PG Bug reporting form <noreply@postgresql.org> writes: > The time parsing fails on some valid ISO times, with some locales, e.g.:
> # select to_timestamp('2018-04-03T01:45:00,728456785+0000')::timestamp with > time zone; > ERROR: invalid input syntax for type double precision: > "2018-04-03T01:45:00,728456785+0000"
This is confused: the single-argument form of to_timestamp() takes a float8 argument, not a timestamp, which is why the error message is phrased the way it is.
I think you meant that this fails:
# select '2018-04-03T01:45:00,728456785+0000'::timestamp with time zone; ERROR: invalid input syntax for type timestamp with time zone: "2018-04-03T01:45:00,728456785+0000"
which it does, but I don't think we should do anything about it. There is not and never has been any dependency on LC_TIME properties in PG's timestamp I/O. Considering that we also have DateStyle to cope with, as well as a lot more flexibility in the input parser than ISO 8601 contemplates, I think allowing a comma instead of decimal point here would probably create more confusion than benefit.
-/* Leading decimal point? Then fractional seconds... */
-else if (*cp == '.')
+/* Leading decimal point or comma?
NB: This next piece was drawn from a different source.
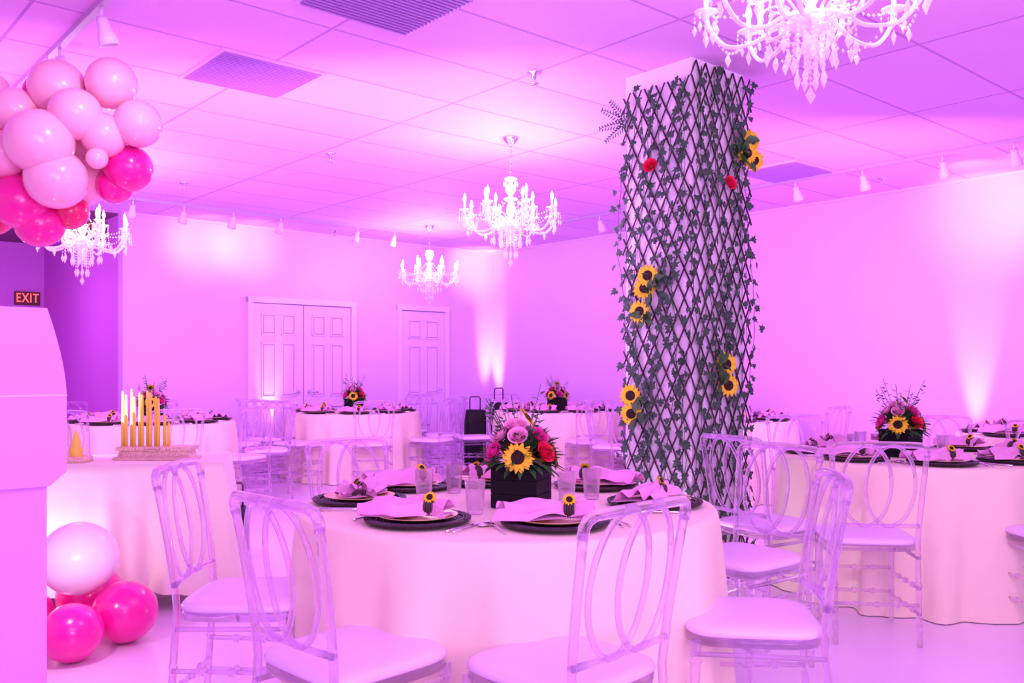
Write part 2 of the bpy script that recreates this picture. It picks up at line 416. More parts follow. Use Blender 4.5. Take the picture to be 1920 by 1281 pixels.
# ---------------------------------------------------------------- flowers
def sunflower(b,pos,nrm,r,droop=.1):
    X=b.X.copy(); n=Vector(nrm).normalized()
    q=n.to_track_quat('Z','Y').to_matrix().to_4x4()
    b.X=X@Matrix.Translation(pos)@q
    for ring,(cnt,L,tilt) in enumerate(((15,1.0,.12),(13,.88,.35))):
        for i in range(cnt):
            a=2*pi*(i+.5*ring)/cnt+random.uniform(-.08,.08); l=r*L*random.uniform(.9,1.05)
            d=Vector((math.cos(a),math.sin(a),tilt)); o=(r*.3*math.cos(a),r*.3*math.sin(a),.002*ring)
            b.leaf(o,d,(0,0,1),l*.72,r*.34,'petal',fold=.2,droop=.25)
    b.lathe([(0,-.004),(r*.40,-.002),(r*.43,.006),(r*.38,r*.14),(r*.22,r*.2),(0,r*.17)],'seed',18,False)
    b.X=X
def rose(b,pos,nrm,r,k):
    X=b.X.copy(); q=Vector(nrm).normalized().to_track_quat('Z','Y').to_matrix().to_4x4()
    b.X=X@Matrix.Translation(pos)@q
    for ring,(cnt,ro,op,h) in enumerate(((5,1.0,.55,.75),(5,.75,.3,.9),(4,.5,.12,1.0),(3,.28,.02,1.02))):
        for i in range(cnt):
            a0=2*pi*(i+ring*.37)/cnt; span=2*pi/cnt*.75
            vs=[];fs=[]
            for iu in range(5):
                u=iu/4
                for iv in range(5):
                    v=iv/4*2-1; a=a0+v*span
                    hh=u*h*r*(1-.18*v*v)
                    rad=r*ro*(.35+.6*math.sin(u*1.6))*(1+op*.5*u**3)+r*.02*(v)
                    vs.append((rad*math.cos(a),rad*math.sin(a),hh-r*.4))
            for iu in range(4):
                for iv in range(4):
                    p=iu*5+iv; fs.append((p,p+1,p+6,p+5))
            b.add(vs,fs,k)
    b.X=X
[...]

Then fractional seconds... */
+else if (*cp == '.' || *cp == ',')
{
APPEND_CHAR(bufp, bufend, *cp++);
while (isdigit((unsigned char) *cp))
But then one needs to contemplate the impact that has on:
/* ignore other punctuation but use as delimiter */
else if (ispunct((unsigned char) *cp))
{
cp++;
continue;
}
Its not LC_TIME dependent but a bit more complex implementation wise to detect commas used as separators in custom formats and a comma used as a fractional separator.
I don't foresee much end-user confusion involved here - especially if we only allow for fractional seconds at a relatively fixed location.